The sound served as a wormhole back to the adolescence of the multiple generations who crowded into the venue, plenty of whom discovered heavy metal in the same way: tucked away in their corner of the house, music turned up and lights turned down, Black Sabbath providing the introduction to something spookier, heavier.

Parents didn’t get it, for the most part, save for those on a first name basis with the local pot dealer.

Long gone are the days when Sabbath was considered a menace by moms and dads, guidance counselors and prospective employers, music critics and the morally upright.

At the band’s electrifying performance Sunday, it seemed almost quaint to see decades-old footage of protesters outside Black Sabbath shows, holding signs that claimed the group was in league with the devil. But Sabbath still sounded much the same as they did back when church groups picketed their gigs.

It all began with guitarist Tony Iommi.

Black Sabbath is the rare group whose loyalists will sing along to the riffs in the band’s songs as much as the lyrics.

During doom metal template “Into the Void,” singer Ozzy Osbourne basically delivered the verbal approximation of Iommi’s burrowing, insistent riff, boring through the song as if equipped with a drill bit.

When audience members displayed their air guitar chops — an involuntary response at a Sabbath gig — it wasn’t the solos they mimicked, but the riffs, fingers tracing some of the greatest power chords ever.

It’s no stretch to say that these are the bricks, the quartz-dense cornerstones, upon which heavy metal was built.

As such, Sabbath remains the metal equivalent of the Earth’s core, the trunk of the family tree. The band is adding to this legacy on their current tour and first in eight years.

Osbourne turns 65 in a few months, but his age wasn’t as discernible as it has been on recent outings with his own band, his vocals particularly lithe and sprightly on “N.I.B.” and “Fairies Wear Boots.”

“It’s great being crazy,” Osbourne announced early in the show. “I should know.”

The other member from Sabbath’s initial lineup present was bassist Geezer Butler, whose playing generated a palpable momentum that added density to the band’s songs.

Missing in action was original drummer Bill Ward. While he was missed, fill-in Tommy Clufetos registered like an infusion of caffeine to the band’s central nervous system, energizing with particular vehemence on “Under the Sun/Every Day Comes and Goes” and “Rat Salad.”

As a unit, they made “Black Sabbath” so foreboding it felt as if you were being marched to the gallows with a burlap sack tied around your head, while “War Pigs” detonated with the force of bombs being dropped in war footage played as the song was performed.

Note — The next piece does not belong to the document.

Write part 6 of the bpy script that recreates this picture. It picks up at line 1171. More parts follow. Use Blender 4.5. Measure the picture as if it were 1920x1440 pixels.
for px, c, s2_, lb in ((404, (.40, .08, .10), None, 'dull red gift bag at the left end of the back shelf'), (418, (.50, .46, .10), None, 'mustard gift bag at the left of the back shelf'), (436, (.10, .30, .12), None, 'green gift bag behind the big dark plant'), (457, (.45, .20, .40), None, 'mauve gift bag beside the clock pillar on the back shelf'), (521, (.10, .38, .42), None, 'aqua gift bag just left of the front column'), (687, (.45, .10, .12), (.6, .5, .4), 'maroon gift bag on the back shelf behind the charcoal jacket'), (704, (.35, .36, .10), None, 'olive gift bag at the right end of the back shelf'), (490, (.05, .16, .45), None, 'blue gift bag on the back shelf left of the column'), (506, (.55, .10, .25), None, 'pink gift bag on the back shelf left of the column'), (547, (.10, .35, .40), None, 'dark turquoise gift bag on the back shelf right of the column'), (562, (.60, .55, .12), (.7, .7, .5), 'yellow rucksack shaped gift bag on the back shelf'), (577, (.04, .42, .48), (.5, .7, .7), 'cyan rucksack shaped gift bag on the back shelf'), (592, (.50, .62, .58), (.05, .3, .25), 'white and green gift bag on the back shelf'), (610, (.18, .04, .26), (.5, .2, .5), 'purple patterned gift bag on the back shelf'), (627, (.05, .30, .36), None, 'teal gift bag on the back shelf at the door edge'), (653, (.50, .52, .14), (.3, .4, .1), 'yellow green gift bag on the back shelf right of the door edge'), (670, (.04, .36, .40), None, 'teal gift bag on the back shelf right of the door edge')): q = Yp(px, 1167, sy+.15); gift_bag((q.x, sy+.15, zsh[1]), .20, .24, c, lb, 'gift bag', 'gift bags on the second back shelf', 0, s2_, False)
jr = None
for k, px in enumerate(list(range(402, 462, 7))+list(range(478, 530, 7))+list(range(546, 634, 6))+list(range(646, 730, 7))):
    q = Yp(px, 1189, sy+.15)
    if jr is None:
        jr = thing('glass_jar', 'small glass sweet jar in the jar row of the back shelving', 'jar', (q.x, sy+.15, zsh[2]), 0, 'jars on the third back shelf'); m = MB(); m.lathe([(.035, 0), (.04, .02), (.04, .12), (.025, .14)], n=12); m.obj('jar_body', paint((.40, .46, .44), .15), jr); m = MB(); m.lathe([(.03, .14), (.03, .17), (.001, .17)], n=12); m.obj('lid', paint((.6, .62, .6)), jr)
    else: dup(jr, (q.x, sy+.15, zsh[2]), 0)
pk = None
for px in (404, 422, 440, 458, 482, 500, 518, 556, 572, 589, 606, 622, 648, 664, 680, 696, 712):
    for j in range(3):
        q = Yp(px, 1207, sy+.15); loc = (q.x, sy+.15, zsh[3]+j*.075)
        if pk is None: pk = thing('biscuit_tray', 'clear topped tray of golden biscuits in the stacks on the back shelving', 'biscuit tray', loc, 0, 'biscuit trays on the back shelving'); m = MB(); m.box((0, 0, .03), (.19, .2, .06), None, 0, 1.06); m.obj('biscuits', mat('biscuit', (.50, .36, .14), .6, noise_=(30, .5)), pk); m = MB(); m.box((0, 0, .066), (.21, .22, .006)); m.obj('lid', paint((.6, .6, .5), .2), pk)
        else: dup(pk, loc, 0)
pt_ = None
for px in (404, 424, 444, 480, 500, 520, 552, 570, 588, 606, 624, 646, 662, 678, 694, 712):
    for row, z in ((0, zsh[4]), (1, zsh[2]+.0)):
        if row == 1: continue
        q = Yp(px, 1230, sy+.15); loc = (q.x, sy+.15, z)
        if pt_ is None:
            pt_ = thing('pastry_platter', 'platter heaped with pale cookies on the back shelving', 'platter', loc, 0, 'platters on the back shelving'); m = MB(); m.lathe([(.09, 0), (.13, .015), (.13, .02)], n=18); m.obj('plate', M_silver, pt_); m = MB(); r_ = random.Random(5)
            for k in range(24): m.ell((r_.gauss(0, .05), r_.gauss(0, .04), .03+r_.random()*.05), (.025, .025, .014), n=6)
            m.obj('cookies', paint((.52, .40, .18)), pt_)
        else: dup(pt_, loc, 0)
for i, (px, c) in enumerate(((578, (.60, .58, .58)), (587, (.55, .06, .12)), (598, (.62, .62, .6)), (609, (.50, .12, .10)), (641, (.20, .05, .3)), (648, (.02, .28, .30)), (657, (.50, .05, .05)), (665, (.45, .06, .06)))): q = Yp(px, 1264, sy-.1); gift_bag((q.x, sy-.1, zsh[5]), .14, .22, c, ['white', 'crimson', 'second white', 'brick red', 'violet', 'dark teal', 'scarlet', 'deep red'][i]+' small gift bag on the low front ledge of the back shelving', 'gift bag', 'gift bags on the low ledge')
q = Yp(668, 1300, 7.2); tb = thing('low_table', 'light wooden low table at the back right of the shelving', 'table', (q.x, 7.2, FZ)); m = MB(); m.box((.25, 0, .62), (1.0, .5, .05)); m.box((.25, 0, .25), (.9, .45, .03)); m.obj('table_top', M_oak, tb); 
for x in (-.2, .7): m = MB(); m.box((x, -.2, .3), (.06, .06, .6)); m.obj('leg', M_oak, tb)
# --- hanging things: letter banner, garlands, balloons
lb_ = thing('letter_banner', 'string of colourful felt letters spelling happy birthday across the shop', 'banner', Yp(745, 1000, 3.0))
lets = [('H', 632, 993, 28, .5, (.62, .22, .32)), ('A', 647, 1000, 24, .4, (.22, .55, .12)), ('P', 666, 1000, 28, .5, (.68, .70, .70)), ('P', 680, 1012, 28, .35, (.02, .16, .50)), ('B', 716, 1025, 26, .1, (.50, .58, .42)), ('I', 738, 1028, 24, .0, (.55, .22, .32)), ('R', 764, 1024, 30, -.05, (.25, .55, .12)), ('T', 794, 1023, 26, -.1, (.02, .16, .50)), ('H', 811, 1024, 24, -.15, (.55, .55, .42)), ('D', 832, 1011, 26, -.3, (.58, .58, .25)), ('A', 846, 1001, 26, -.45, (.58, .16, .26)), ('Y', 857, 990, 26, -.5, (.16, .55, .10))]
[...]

Rock ’n’ roll is felt in the pelvis, but Sabbath registers in the neck. Head movement becomes reflexive, as it did during “Children of the Grave” and “Behind the Wall of Sleep.”

Sabbath also played a trio of tunes from recently released album “13,” their first with Osbourne in 35 years. The songs replicated the girth if not the groove of ’70s Sabbath, and were a bit stiff in places

“These times are heavy,” Osbourne sang on “Age of Reason,” giving voice to the evening’s lone moment when time wasn’t an afterthought.